In a motion seeking this at the monthly meeting of the county council’s Carrigaline Municipal District (MD), he said it was particularly difficult for parents who both have to work, with a child or children and no other family residing in the locality.


Cllr White said he spoke to creche owners in Carrigaline, one of whom had 400 children enrolled and over 40 staff across three locations who told him the need was acute with very long waiting lists. Some creches operated on as sibling-come-first basis but that was no good for parents with a first child and no other family in the locality.


Another factor, he continued, was that Carrigaline, the county’s largest town, was currently delivering a huge proportion of the council’s social housing needs with more on the way. He asked that the MD’s concerns be directed in a letter to the council’s Planning Policy Unit (PPU) and executive with a view that providing for more creche/child care facilities be one of top considerations in future planning.



An cathaoirleach Cllr Ben Dalton-O’Sullivan (Ind) supported the call for the PPU to be contacted. Cllr Michael Paul Murtagh (FG) concurred saying that as previously suggested at a full council meeting, there was need for a discussion with the council’s planners.
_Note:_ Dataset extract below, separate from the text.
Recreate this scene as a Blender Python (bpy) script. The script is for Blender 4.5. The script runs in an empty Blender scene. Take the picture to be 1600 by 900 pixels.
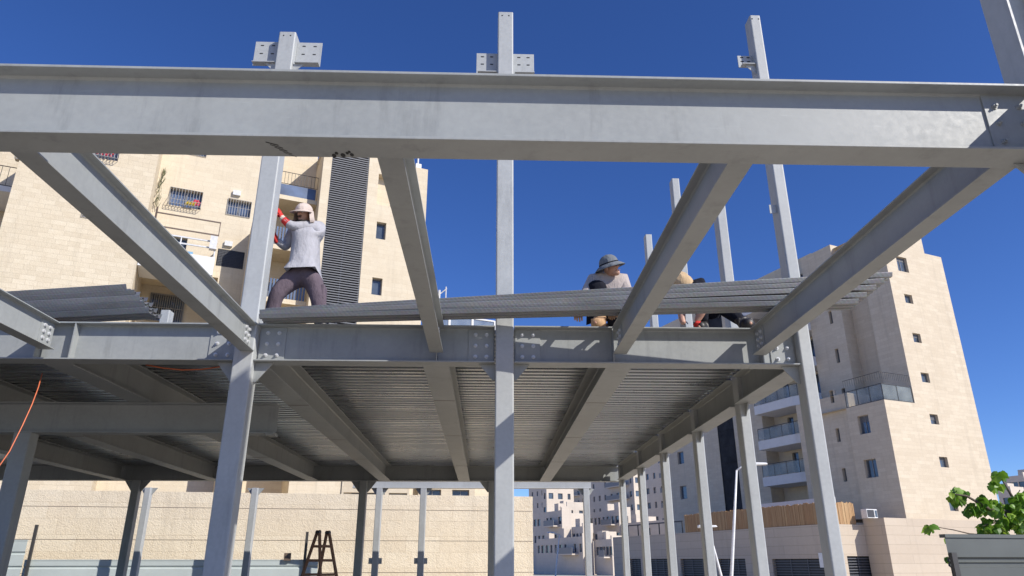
import bpy, bmesh, math, random
from mathutils import Vector, Matrix
random.seed(7)
SC = bpy.context.scene
COL = SC.collection
R = math.radians

# ------------------------------------------------------------------ camera, sky, sun, exposure
EYE = 1.6
YAW, PIT, ROL, FPX = R(1.8917), R(21.038), R(-0.0574), 1123.6
cy, sy = math.cos(YAW), math.sin(YAW)
FWD = Vector((sy*math.cos(PIT), cy*math.cos(PIT), math.sin(PIT)))
RGT = Vector((cy, -sy, 0)); UPV = RGT.cross(FWD)
RGT, UPV = RGT*math.cos(ROL)+UPV*math.sin(ROL), -RGT*math.sin(ROL)+UPV*math.cos(ROL)
cam = bpy.data.cameras.new('camera'); camo = bpy.data.objects.new('camera', cam); COL.objects.link(camo)
cam.sensor_width = 36; cam.lens = FPX*36/1600; cam.clip_start = .05; cam.clip_end = 6000
m = Matrix((RGT, UPV, -FWD)).transposed().to_4x4(); m.translation = (0, 0, EYE); camo.matrix_world = m
SC.camera = camo

SUN = Vector((1.15, -.85, 1.0)).normalized()
w = bpy.data.worlds.new('World'); SC.world = w; w.use_nodes = True
wn = w.node_tree.nodes; wl = w.node_tree.links
sky = wn.new('ShaderNodeTexSky'); sky.sky_type = 'NISHITA'; sky.sun_disc = False
sky.sun_elevation = math.asin(SUN.z); sky.sun_rotation = math.atan2(SUN.x, SUN.y)
sky.altitude = 700; sky.air_density = .8; sky.dust_density = .3; sky.ozone_density = 6.0
hs = wn.new('ShaderNodeHueSaturation'); hs.inputs['Hue'].default_value = .513; hs.inputs['Saturation'].default_value = 1.14
wl.new(sky.outputs[0], hs.inputs['Color'])
bg = wn['Background']; wl.new(hs.outputs[0], bg.inputs['Color']); bg.inputs['Strength'].default_value = .12
sl = bpy.data.lights.new('sun', 'SUN'); sl.energy = 4.0; sl.angle = R(.5); sl.color = (1, .95, .87)
so = bpy.data.objects.new('sun', sl); COL.objects.link(so); so.rotation_euler = SUN.to_track_quat('Z', 'Y').to_euler()
vs = SC.view_settings; vs.view_transform = 'Standard'; vs.look = 'None'; vs.gamma = 1; vs.exposure = .42

# ------------------------------------------------------------------ survey helpers: sight lines meet known planes
def ray(x, y): return RGT*((x-800)/FPX)+UPV*((450-y)/FPX)+FWD
def at(x, y, Y):
    d = ray(x, y); p = d*(Y/d.y); return Vector((p.x, p.y, p.z+EYE))
def atz(x, y, z):
    d = ray(x, y); p = d*((z-EYE)/d.z); return Vector((p.x, p.y, z))
class Plane:
    """a vertical wall plane: origin on the ground, direction d along it, outward normal n"""
    def __init__(s, O, d, n): s.O = Vector((O[0], O[1], 0)); s.d = d; s.n = n
    def uz(s, x, y):
        r = ray(x, y); t = (s.n.dot(s.O))/(s.n.dot(r)); q = r*t
        return (q-s.O).dot(s.d), q.z+EYE
    def pt(s, u, z, w=0): return s.O+s.d*u+Vector((0, 0, z))+s.n*w
    def rect(s, x0, y0, x1, y1):
        a = s.uz(x0, y0); b = s.uz(x1, y1)
        return min(a[0], b[0]), max(a[0], b[0]), min(a[1], b[1]), max(a[1], b[1])
    def off(s, w): return Plane(s.O+s.n*w, s.d, s.n)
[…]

He said there was a similar problem in Crosshaven with housing estates going in with provision for a creche but the latter not materialising.


‘What should happen is that a creche and childcare facility should be up and running in phase one before the rest of an estate could proceed,’ he said. If this was stipulated in policy, it would encourage a developer to sell it at a reasonable price so that construction of dwellings could continue, he added.


Cllr Audrey Buckley (FF) said she had been looking for this at least two years ago. In Crosshaven there was a creche empty 19 years. The village didn’t have a full time private creche and the one that used to be in the tennis club had relocated outside the village to the rugby club. It was now being contended in a feasibility study that because there was one currently empty, it wasn’t justified in a proposed new development but the price sought for the vacant one was very high. She agreed there was need to look at the planning policy on creche and childcare facilities.


Cllr Seamus McGrath (FF) also spoke of the huge need for childcare places. Having the intent in planning policy to provide these was one thing but delivery was another with the system falling down somewhere in between as exemplified by Crosshaven. He and Cllr White agreed with Cllr Murtagh that early delivery on developments was essential.


Cllr Marcia D’Alton (Ind) felt there needed to be an agreement in place with an operator when permission was granted. The motion was adopted.


In reply to Cllr Buckley, MD officer Carol Conway said the list of vacant sites in Carrigaline MD was still being mapped by the PPU.